Scala Currying Function

Question

I have two methods, nTimes and nTimesBetter . Both functions perform an operation on a function passed as a parameter n times.

The method nTimes takes a function f , the number of times it has to be called n and the initial value for the function to work on x

def nTimes(f:Int=>Int,n:Int,x:Int):Int =
  if (n <= 0) x
  else
    nTimes(f, n-1, f(x))

The following is what happens when the method is called with some function f , n = 3 and x = 1 :

// nTimes(f,3,1)
// nTimes(f,2,f(1))
// nTimes(f,1,f(f(1)))
// nTimes(f,0,f(f(f(1))))

The method nTimesBetter method does not take initial value, but only a function f and the number of times n the function should be called

def nTimesBetter(f:Int=>Int,n:Int):(Int=>Int)=
  if (n <= 0) x => x
  else
   x => nTimesBetter(f, n-1)(f(x))

nTimesBetter returns a function that can be applied to an initial value

println(nTimes((x:Int)=>x+1,10,1))

val plus10 = nTimesBetter((x:Int)=>x+1,10)
println(plus10(1))

Can someone explain nTimesBetter with a stack of execution and use of (x:Int) => nTimesBetter(f,n-1)(f(x)) ? Why (f(x)) is called like this.

Answer 1

The main difference between these two is that the former returns a value and the latter returns a function Int => Int . The stack is far less readable than the one from nTimes but here it is:

  // nTimesBetter(f, 3)
  // x => nTimesBetter(f, 2)(f(x))
  // x => (x => nTimesBetter(f, 1)(f(x)))(f(x))
  // x => (x => (x => (x => x)(f(x)))(f(x)))(f(x))

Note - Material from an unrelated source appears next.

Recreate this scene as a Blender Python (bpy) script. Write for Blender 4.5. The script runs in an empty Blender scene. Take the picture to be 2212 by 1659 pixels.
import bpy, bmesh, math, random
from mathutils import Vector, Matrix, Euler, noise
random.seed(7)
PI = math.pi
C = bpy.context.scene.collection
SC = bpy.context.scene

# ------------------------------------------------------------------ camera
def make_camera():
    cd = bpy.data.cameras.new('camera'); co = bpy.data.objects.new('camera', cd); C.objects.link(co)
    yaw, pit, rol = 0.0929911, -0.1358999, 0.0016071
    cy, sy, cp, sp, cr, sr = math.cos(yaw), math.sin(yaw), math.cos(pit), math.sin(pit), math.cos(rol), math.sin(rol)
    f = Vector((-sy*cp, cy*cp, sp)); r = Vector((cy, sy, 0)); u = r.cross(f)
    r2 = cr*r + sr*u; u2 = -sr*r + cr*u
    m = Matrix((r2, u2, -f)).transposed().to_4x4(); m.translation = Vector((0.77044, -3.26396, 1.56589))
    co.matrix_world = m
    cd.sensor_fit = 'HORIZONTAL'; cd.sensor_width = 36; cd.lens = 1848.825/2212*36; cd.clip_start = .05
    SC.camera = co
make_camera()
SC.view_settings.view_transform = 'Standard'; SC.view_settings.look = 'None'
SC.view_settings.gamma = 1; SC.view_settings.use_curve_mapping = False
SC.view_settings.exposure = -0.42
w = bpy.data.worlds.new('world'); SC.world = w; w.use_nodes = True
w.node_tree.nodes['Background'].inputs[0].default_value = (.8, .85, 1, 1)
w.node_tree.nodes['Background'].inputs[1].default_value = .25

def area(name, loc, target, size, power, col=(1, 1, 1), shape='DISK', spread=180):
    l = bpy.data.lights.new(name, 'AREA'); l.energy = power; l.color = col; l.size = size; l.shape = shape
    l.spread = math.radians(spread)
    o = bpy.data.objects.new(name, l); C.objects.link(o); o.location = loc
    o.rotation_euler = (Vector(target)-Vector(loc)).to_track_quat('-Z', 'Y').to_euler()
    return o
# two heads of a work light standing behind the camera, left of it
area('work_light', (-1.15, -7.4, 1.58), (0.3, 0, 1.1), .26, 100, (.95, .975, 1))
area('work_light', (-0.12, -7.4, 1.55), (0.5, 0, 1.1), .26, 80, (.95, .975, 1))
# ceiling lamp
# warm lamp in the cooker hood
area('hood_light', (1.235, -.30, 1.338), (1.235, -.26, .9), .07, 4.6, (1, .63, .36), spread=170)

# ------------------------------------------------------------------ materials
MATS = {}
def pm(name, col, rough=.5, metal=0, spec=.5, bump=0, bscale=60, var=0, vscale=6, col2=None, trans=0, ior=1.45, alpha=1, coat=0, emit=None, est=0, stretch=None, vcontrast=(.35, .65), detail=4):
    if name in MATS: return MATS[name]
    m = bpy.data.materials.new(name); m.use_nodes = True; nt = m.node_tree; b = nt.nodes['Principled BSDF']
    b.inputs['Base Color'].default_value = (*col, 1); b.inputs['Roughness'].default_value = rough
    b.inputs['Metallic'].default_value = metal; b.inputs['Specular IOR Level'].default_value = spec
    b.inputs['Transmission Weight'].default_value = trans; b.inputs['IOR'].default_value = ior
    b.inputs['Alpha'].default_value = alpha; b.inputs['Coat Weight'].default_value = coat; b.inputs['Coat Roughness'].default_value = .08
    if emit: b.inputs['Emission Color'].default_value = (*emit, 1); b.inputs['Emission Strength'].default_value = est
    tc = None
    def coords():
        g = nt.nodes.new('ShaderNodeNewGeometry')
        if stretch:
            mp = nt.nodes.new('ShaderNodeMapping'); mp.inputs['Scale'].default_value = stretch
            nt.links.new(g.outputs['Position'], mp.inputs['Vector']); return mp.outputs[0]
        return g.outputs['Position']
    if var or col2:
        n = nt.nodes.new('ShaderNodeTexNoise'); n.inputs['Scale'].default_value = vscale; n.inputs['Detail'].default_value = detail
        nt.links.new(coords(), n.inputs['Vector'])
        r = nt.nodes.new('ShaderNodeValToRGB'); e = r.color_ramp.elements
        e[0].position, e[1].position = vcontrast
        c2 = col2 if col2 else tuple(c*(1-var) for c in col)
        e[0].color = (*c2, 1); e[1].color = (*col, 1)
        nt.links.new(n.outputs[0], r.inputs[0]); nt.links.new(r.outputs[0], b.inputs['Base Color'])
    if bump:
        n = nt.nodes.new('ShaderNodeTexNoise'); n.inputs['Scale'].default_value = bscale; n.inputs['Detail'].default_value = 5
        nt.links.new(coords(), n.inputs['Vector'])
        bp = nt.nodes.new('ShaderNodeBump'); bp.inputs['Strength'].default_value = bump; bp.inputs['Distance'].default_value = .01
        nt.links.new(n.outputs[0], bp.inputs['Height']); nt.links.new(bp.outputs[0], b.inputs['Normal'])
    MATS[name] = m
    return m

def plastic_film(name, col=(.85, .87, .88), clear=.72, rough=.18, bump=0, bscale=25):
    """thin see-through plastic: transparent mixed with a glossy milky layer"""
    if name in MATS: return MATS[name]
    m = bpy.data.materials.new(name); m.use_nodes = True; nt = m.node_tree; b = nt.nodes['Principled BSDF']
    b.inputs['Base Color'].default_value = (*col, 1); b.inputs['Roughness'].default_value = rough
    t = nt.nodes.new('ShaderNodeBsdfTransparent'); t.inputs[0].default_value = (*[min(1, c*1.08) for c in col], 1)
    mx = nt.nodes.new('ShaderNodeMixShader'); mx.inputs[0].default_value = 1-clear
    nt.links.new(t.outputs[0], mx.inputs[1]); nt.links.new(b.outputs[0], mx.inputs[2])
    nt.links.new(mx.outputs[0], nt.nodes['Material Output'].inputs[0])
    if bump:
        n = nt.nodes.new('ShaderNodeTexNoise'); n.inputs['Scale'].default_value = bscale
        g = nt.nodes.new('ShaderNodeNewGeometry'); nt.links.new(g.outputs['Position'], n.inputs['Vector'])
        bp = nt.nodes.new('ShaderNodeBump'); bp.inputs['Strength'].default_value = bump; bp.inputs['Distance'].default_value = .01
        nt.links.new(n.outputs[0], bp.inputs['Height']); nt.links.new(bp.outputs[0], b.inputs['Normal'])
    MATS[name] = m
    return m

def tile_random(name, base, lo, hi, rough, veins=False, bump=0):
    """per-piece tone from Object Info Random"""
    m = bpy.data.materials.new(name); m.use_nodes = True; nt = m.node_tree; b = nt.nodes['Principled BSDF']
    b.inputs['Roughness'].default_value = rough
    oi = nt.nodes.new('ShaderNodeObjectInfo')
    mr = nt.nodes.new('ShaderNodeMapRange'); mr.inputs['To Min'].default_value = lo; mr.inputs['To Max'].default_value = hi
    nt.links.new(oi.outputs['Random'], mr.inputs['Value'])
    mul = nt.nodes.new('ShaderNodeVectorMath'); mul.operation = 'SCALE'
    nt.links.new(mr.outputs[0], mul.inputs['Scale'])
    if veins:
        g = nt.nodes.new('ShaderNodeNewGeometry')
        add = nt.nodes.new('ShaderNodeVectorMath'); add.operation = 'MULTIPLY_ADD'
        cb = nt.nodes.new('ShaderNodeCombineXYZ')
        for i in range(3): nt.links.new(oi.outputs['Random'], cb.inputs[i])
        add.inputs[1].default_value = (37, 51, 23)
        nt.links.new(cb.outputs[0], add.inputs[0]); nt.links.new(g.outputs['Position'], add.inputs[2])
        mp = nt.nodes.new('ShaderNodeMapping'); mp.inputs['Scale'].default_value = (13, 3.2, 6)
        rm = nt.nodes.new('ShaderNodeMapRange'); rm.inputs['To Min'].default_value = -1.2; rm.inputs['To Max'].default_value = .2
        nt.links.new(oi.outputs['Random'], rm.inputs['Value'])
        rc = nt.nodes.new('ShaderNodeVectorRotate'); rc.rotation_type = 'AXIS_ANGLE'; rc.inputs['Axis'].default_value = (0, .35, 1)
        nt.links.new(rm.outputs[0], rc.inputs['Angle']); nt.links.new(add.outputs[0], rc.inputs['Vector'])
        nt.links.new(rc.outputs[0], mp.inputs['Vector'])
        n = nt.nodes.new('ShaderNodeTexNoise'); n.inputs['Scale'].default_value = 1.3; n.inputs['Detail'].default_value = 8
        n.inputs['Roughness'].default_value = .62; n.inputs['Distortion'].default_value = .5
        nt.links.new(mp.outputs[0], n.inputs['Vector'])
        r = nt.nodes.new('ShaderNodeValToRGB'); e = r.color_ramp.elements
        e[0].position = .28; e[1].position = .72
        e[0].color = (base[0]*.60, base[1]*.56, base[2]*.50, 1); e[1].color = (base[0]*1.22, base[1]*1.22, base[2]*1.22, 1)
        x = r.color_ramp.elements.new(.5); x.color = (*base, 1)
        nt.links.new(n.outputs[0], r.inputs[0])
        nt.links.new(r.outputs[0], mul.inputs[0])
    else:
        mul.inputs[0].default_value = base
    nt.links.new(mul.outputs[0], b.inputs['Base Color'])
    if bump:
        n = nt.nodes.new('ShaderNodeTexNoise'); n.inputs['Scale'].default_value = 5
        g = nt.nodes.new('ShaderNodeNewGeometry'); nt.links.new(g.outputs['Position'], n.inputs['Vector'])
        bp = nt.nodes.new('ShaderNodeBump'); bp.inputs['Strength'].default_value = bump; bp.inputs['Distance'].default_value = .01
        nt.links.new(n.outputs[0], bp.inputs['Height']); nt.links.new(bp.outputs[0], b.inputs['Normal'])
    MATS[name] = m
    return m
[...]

Why (f(x)) is called like this?

Because nTimesBetter returns a function that needs an argument. You can rewrite nTimesBetter as:

def nTimesBetter(f: Int => Int, n: Int): Int => Int =
  if (n <= 0) x => x
  else {
    val function: Int => Int = nTimesBetter(f, n - 1) // Creates a function
    x => function(f(x))                               // Uses f(x) as an argument
  }

PS. nTimesBetter is not that better because nTimes is tail recursive.